— START OF Dataset extract —

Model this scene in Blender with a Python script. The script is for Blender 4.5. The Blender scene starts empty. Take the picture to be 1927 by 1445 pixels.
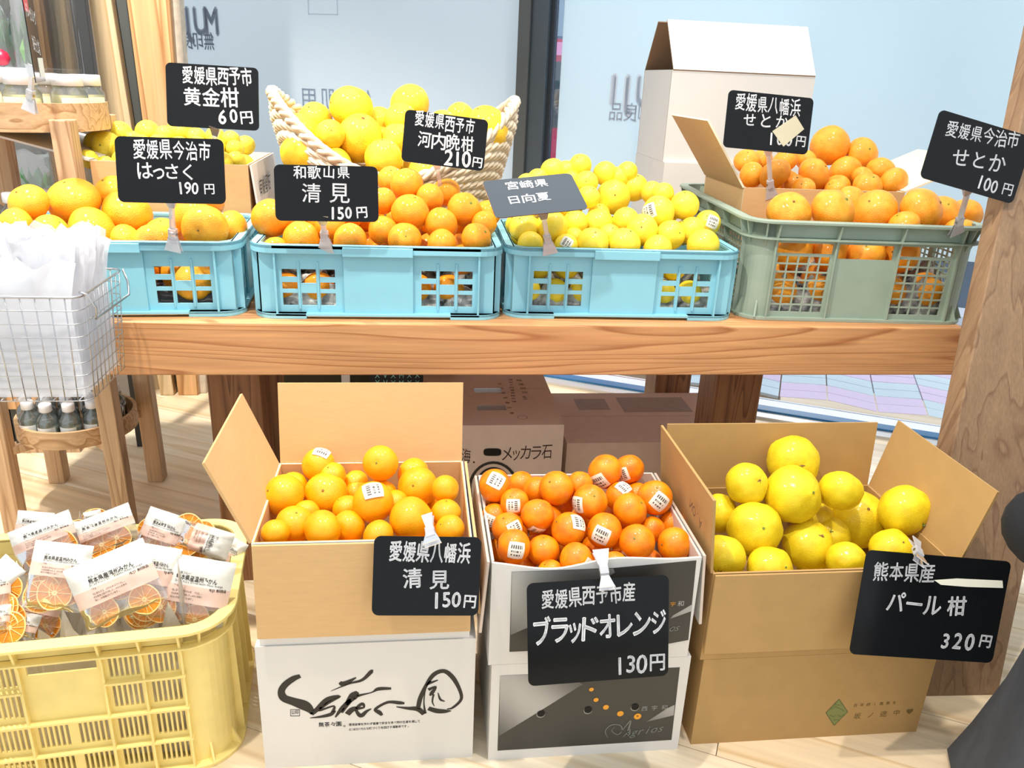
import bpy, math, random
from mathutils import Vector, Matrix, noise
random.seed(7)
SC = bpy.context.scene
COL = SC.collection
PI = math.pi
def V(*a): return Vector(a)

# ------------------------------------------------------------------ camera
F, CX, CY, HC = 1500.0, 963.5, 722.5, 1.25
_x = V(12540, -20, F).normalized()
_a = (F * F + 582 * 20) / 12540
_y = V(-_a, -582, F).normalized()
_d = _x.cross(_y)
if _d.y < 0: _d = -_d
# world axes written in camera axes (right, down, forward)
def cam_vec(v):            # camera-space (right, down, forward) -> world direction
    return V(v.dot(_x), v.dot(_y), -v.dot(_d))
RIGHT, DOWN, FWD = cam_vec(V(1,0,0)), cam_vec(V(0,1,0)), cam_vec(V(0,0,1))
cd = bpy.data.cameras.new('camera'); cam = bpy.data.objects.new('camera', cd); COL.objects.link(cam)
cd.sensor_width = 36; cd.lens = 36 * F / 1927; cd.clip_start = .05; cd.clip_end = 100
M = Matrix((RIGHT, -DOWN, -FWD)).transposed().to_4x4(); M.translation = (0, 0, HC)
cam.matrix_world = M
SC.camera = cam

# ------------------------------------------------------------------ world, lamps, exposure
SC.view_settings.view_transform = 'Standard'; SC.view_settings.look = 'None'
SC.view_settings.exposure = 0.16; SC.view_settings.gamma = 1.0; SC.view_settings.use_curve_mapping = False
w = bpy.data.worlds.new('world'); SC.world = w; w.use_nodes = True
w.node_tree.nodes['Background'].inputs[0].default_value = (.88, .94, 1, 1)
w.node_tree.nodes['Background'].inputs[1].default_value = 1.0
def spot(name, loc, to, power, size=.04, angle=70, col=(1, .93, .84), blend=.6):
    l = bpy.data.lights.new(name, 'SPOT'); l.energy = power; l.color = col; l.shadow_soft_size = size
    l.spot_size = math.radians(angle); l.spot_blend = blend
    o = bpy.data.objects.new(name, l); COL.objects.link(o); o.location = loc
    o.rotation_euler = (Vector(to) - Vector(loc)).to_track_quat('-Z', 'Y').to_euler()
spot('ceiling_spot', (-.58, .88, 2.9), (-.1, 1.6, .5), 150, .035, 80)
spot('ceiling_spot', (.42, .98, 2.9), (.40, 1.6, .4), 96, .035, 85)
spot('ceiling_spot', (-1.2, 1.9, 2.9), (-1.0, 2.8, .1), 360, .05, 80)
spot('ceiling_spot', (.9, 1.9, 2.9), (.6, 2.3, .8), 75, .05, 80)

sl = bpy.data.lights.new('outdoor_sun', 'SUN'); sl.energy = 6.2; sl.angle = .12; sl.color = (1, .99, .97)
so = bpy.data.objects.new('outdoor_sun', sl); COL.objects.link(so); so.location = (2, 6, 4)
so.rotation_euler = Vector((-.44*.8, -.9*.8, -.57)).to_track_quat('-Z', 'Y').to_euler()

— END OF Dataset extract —

Work required:
Repeat the data in full and exactly. Omit pictures.

Task output:
Model this scene in Blender with a Python script. The script is for Blender 4.5. The Blender scene starts empty. Take the picture to be 1927 by 1445 pixels.
import bpy, math, random
from mathutils import Vector, Matrix, noise
random.seed(7)
SC = bpy.context.scene
COL = SC.collection
PI = math.pi
def V(*a): return Vector(a)

# ------------------------------------------------------------------ camera
F, CX, CY, HC = 1500.0, 963.5, 722.5, 1.25
_x = V(12540, -20, F).normalized()
_a = (F * F + 582 * 20) / 12540
_y = V(-_a, -582, F).normalized()
_d = _x.cross(_y)
if _d.y < 0: _d = -_d
# world axes written in camera axes (right, down, forward)
def cam_vec(v):            # camera-space (right, down, forward) -> world direction
    return V(v.dot(_x), v.dot(_y), -v.dot(_d))
RIGHT, DOWN, FWD = cam_vec(V(1,0,0)), cam_vec(V(0,1,0)), cam_vec(V(0,0,1))
cd = bpy.data.cameras.new('camera'); cam = bpy.data.objects.new('camera', cd); COL.objects.link(cam)
cd.sensor_width = 36; cd.lens = 36 * F / 1927; cd.clip_start = .05; cd.clip_end = 100
M = Matrix((RIGHT, -DOWN, -FWD)).transposed().to_4x4(); M.translation = (0, 0, HC)
cam.matrix_world = M
SC.camera = cam

# ------------------------------------------------------------------ world, lamps, exposure
SC.view_settings.view_transform = 'Standard'; SC.view_settings.look = 'None'
SC.view_settings.exposure = 0.16; SC.view_settings.gamma = 1.0; SC.view_settings.use_curve_mapping = False
w = bpy.data.worlds.new('world'); SC.world = w; w.use_nodes = True
w.node_tree.nodes['Background'].inputs[0].default_value = (.88, .94, 1, 1)
w.node_tree.nodes['Background'].inputs[1].default_value = 1.0
def spot(name, loc, to, power, size=.04, angle=70, col=(1, .93, .84), blend=.6):
    l = bpy.data.lights.new(name, 'SPOT'); l.energy = power; l.color = col; l.shadow_soft_size = size
    l.spot_size = math.radians(angle); l.spot_blend = blend
    o = bpy.data.objects.new(name, l); COL.objects.link(o); o.location = loc
    o.rotation_euler = (Vector(to) - Vector(loc)).to_track_quat('-Z', 'Y').to_euler()
spot('ceiling_spot', (-.58, .88, 2.9), (-.1, 1.6, .5), 150, .035, 80)
spot('ceiling_spot', (.42, .98, 2.9), (.40, 1.6, .4), 96, .035, 85)
spot('ceiling_spot', (-1.2, 1.9, 2.9), (-1.0, 2.8, .1), 360, .05, 80)
spot('ceiling_spot', (.9, 1.9, 2.9), (.6, 2.3, .8), 75, .05, 80)

sl = bpy.data.lights.new('outdoor_sun', 'SUN'); sl.energy = 6.2; sl.angle = .12; sl.color = (1, .99, .97)
so = bpy.data.objects.new('outdoor_sun', sl); COL.objects.link(so); so.location = (2, 6, 4)
so.rotation_euler = Vector((-.44*.8, -.9*.8, -.57)).to_track_quat('-Z', 'Y').to_euler()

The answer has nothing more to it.